**Exercise description**
Copy the full set of lines exactly as given.

**Data shown**
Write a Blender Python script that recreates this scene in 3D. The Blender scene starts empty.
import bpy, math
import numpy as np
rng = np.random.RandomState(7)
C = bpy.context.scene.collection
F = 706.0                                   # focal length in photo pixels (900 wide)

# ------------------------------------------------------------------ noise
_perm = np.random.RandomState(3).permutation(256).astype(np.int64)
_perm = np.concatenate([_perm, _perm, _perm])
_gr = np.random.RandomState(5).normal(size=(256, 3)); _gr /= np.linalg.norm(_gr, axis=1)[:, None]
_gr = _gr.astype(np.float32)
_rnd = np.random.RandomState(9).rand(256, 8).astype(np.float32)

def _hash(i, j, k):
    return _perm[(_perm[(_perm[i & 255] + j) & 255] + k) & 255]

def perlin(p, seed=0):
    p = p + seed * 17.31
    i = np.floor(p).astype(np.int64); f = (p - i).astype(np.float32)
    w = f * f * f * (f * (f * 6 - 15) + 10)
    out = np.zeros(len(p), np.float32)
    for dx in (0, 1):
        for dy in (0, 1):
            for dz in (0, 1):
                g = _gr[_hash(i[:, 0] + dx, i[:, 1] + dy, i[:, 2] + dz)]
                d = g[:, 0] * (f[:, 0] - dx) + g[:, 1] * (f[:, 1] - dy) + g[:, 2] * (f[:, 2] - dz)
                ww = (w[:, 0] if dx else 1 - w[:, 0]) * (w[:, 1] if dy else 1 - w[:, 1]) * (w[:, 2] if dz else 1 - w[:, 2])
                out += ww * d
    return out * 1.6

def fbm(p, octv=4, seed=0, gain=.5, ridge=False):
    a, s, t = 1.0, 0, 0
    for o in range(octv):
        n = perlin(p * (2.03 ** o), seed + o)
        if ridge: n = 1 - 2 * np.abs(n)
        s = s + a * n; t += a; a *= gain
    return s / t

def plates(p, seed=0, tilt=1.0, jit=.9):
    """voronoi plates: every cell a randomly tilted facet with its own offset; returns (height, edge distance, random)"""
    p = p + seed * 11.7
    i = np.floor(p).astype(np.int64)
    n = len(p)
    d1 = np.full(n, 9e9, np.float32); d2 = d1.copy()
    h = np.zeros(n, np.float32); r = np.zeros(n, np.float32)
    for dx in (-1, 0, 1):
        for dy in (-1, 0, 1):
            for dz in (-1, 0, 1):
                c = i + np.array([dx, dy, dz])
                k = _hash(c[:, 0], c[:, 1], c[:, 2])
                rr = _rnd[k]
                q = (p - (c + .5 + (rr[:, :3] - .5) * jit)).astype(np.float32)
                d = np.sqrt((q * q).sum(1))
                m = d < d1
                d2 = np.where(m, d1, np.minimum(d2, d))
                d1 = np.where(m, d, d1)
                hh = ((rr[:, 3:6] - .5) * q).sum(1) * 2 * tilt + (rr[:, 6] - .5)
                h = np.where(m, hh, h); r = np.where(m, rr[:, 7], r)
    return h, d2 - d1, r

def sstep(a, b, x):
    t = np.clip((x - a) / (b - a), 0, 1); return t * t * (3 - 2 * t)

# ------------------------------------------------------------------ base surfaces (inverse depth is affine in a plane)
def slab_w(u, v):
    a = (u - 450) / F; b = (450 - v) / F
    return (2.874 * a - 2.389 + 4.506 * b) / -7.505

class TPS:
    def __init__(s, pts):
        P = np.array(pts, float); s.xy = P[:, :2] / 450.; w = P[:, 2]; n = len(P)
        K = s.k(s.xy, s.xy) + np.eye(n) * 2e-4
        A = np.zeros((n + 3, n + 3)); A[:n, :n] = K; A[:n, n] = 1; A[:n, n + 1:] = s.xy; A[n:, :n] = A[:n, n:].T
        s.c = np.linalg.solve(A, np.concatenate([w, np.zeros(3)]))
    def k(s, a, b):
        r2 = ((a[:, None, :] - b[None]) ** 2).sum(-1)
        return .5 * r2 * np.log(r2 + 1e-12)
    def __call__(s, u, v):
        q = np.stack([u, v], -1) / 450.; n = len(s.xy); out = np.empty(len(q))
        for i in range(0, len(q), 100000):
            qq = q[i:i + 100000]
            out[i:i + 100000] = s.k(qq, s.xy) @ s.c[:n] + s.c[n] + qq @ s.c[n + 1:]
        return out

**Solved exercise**
Write a Blender Python script that recreates this scene in 3D. The Blender scene starts empty.
import bpy, math
import numpy as np
rng = np.random.RandomState(7)
C = bpy.context.scene.collection
F = 706.0                                   # focal length in photo pixels (900 wide)

# ------------------------------------------------------------------ noise
_perm = np.random.RandomState(3).permutation(256).astype(np.int64)
_perm = np.concatenate([_perm, _perm, _perm])
_gr = np.random.RandomState(5).normal(size=(256, 3)); _gr /= np.linalg.norm(_gr, axis=1)[:, None]
_gr = _gr.astype(np.float32)
_rnd = np.random.RandomState(9).rand(256, 8).astype(np.float32)

def _hash(i, j, k):
    return _perm[(_perm[(_perm[i & 255] + j) & 255] + k) & 255]

def perlin(p, seed=0):
    p = p + seed * 17.31
    i = np.floor(p).astype(np.int64); f = (p - i).astype(np.float32)
    w = f * f * f * (f * (f * 6 - 15) + 10)
    out = np.zeros(len(p), np.float32)
    for dx in (0, 1):
        for dy in (0, 1):
            for dz in (0, 1):
                g = _gr[_hash(i[:, 0] + dx, i[:, 1] + dy, i[:, 2] + dz)]
                d = g[:, 0] * (f[:, 0] - dx) + g[:, 1] * (f[:, 1] - dy) + g[:, 2] * (f[:, 2] - dz)
                ww = (w[:, 0] if dx else 1 - w[:, 0]) * (w[:, 1] if dy else 1 - w[:, 1]) * (w[:, 2] if dz else 1 - w[:, 2])
                out += ww * d
    return out * 1.6

def fbm(p, octv=4, seed=0, gain=.5, ridge=False):
    a, s, t = 1.0, 0, 0
    for o in range(octv):
        n = perlin(p * (2.03 ** o), seed + o)
        if ridge: n = 1 - 2 * np.abs(n)
        s = s + a * n; t += a; a *= gain
    return s / t

def plates(p, seed=0, tilt=1.0, jit=.9):
    """voronoi plates: every cell a randomly tilted facet with its own offset; returns (height, edge distance, random)"""
    p = p + seed * 11.7
    i = np.floor(p).astype(np.int64)
    n = len(p)
    d1 = np.full(n, 9e9, np.float32); d2 = d1.copy()
    h = np.zeros(n, np.float32); r = np.zeros(n, np.float32)
    for dx in (-1, 0, 1):
        for dy in (-1, 0, 1):
            for dz in (-1, 0, 1):
                c = i + np.array([dx, dy, dz])
                k = _hash(c[:, 0], c[:, 1], c[:, 2])
                rr = _rnd[k]
                q = (p - (c + .5 + (rr[:, :3] - .5) * jit)).astype(np.float32)
                d = np.sqrt((q * q).sum(1))
                m = d < d1
                d2 = np.where(m, d1, np.minimum(d2, d))
                d1 = np.where(m, d, d1)
                hh = ((rr[:, 3:6] - .5) * q).sum(1) * 2 * tilt + (rr[:, 6] - .5)
                h = np.where(m, hh, h); r = np.where(m, rr[:, 7], r)
    return h, d2 - d1, r

def sstep(a, b, x):
    t = np.clip((x - a) / (b - a), 0, 1); return t * t * (3 - 2 * t)

# ------------------------------------------------------------------ base surfaces (inverse depth is affine in a plane)
def slab_w(u, v):
    a = (u - 450) / F; b = (450 - v) / F
    return (2.874 * a - 2.389 + 4.506 * b) / -7.505

class TPS:
    def __init__(s, pts):
        P = np.array(pts, float); s.xy = P[:, :2] / 450.; w = P[:, 2]; n = len(P)
        K = s.k(s.xy, s.xy) + np.eye(n) * 2e-4
        A = np.zeros((n + 3, n + 3)); A[:n, :n] = K; A[:n, n] = 1; A[:n, n + 1:] = s.xy; A[n:, :n] = A[:n, n:].T
        s.c = np.linalg.solve(A, np.concatenate([w, np.zeros(3)]))
    def k(s, a, b):
        r2 = ((a[:, None, :] - b[None]) ** 2).sum(-1)
        return .5 * r2 * np.log(r2 + 1e-12)
    def __call__(s, u, v):
        q = np.stack([u, v], -1) / 450.; n = len(s.xy); out = np.empty(len(q))
        for i in range(0, len(q), 100000):
            qq = q[i:i + 100000]
            out[i:i + 100000] = s.k(qq, s.xy) @ s.c[:n] + s.c[n] + qq @ s.c[n + 1:]
        return out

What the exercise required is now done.